## Work required
Transcribe every line, keeping it exact.

## Given data

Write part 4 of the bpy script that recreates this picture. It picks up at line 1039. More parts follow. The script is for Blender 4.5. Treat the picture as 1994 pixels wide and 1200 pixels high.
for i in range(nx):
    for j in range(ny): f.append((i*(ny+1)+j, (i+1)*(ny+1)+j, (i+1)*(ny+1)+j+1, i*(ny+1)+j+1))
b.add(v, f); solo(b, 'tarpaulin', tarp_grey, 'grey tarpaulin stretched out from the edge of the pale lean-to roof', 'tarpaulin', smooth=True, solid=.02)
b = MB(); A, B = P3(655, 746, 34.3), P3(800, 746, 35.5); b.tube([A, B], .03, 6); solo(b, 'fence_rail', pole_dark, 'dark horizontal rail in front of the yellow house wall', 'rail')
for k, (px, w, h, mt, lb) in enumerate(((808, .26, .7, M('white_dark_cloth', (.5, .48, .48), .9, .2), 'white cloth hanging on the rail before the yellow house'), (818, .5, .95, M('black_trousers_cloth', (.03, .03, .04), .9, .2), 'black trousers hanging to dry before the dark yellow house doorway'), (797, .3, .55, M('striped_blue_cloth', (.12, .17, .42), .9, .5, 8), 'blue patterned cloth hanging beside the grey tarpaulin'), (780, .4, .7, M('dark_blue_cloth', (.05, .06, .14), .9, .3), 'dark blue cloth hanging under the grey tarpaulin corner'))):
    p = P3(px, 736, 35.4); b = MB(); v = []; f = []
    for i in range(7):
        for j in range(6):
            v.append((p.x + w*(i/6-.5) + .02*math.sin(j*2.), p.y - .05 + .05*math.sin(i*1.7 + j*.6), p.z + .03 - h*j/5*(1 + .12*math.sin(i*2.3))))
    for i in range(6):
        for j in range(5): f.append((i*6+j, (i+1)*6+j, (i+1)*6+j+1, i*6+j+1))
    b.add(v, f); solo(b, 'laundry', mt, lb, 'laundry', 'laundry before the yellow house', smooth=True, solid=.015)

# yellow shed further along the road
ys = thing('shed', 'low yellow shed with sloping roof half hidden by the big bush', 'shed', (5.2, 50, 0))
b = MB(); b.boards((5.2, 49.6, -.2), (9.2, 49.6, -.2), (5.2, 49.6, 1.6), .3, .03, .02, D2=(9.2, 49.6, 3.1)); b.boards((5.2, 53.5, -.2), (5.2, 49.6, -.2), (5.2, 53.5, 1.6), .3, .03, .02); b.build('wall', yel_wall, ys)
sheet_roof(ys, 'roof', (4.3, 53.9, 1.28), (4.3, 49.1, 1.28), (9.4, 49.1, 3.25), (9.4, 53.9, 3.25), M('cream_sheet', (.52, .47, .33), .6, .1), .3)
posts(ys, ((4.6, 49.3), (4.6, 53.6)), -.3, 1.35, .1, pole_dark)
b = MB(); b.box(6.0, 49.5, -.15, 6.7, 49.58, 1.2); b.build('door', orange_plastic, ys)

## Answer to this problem
Write part 4 of the bpy script that recreates this picture. It picks up at line 1039. More parts follow. The script is for Blender 4.5. Treat the picture as 1994 pixels wide and 1200 pixels high.
for i in range(nx):
    for j in range(ny): f.append((i*(ny+1)+j, (i+1)*(ny+1)+j, (i+1)*(ny+1)+j+1, i*(ny+1)+j+1))
b.add(v, f); solo(b, 'tarpaulin', tarp_grey, 'grey tarpaulin stretched out from the edge of the pale lean-to roof', 'tarpaulin', smooth=True, solid=.02)
b = MB(); A, B = P3(655, 746, 34.3), P3(800, 746, 35.5); b.tube([A, B], .03, 6); solo(b, 'fence_rail', pole_dark, 'dark horizontal rail in front of the yellow house wall', 'rail')
for k, (px, w, h, mt, lb) in enumerate(((808, .26, .7, M('white_dark_cloth', (.5, .48, .48), .9, .2), 'white cloth hanging on the rail before the yellow house'), (818, .5, .95, M('black_trousers_cloth', (.03, .03, .04), .9, .2), 'black trousers hanging to dry before the dark yellow house doorway'), (797, .3, .55, M('striped_blue_cloth', (.12, .17, .42), .9, .5, 8), 'blue patterned cloth hanging beside the grey tarpaulin'), (780, .4, .7, M('dark_blue_cloth', (.05, .06, .14), .9, .3), 'dark blue cloth hanging under the grey tarpaulin corner'))):
    p = P3(px, 736, 35.4); b = MB(); v = []; f = []
    for i in range(7):
        for j in range(6):
            v.append((p.x + w*(i/6-.5) + .02*math.sin(j*2.), p.y - .05 + .05*math.sin(i*1.7 + j*.6), p.z + .03 - h*j/5*(1 + .12*math.sin(i*2.3))))
    for i in range(6):
        for j in range(5): f.append((i*6+j, (i+1)*6+j, (i+1)*6+j+1, i*6+j+1))
    b.add(v, f); solo(b, 'laundry', mt, lb, 'laundry', 'laundry before the yellow house', smooth=True, solid=.015)

# yellow shed further along the road
ys = thing('shed', 'low yellow shed with sloping roof half hidden by the big bush', 'shed', (5.2, 50, 0))
b = MB(); b.boards((5.2, 49.6, -.2), (9.2, 49.6, -.2), (5.2, 49.6, 1.6), .3, .03, .02, D2=(9.2, 49.6, 3.1)); b.boards((5.2, 53.5, -.2), (5.2, 49.6, -.2), (5.2, 53.5, 1.6), .3, .03, .02); b.build('wall', yel_wall, ys)
sheet_roof(ys, 'roof', (4.3, 53.9, 1.28), (4.3, 49.1, 1.28), (9.4, 49.1, 3.25), (9.4, 53.9, 3.25), M('cream_sheet', (.52, .47, .33), .6, .1), .3)
posts(ys, ((4.6, 49.3), (4.6, 53.6)), -.3, 1.35, .1, pole_dark)
b = MB(); b.box(6.0, 49.5, -.15, 6.7, 49.58, 1.2); b.build('door', orange_plastic, ys)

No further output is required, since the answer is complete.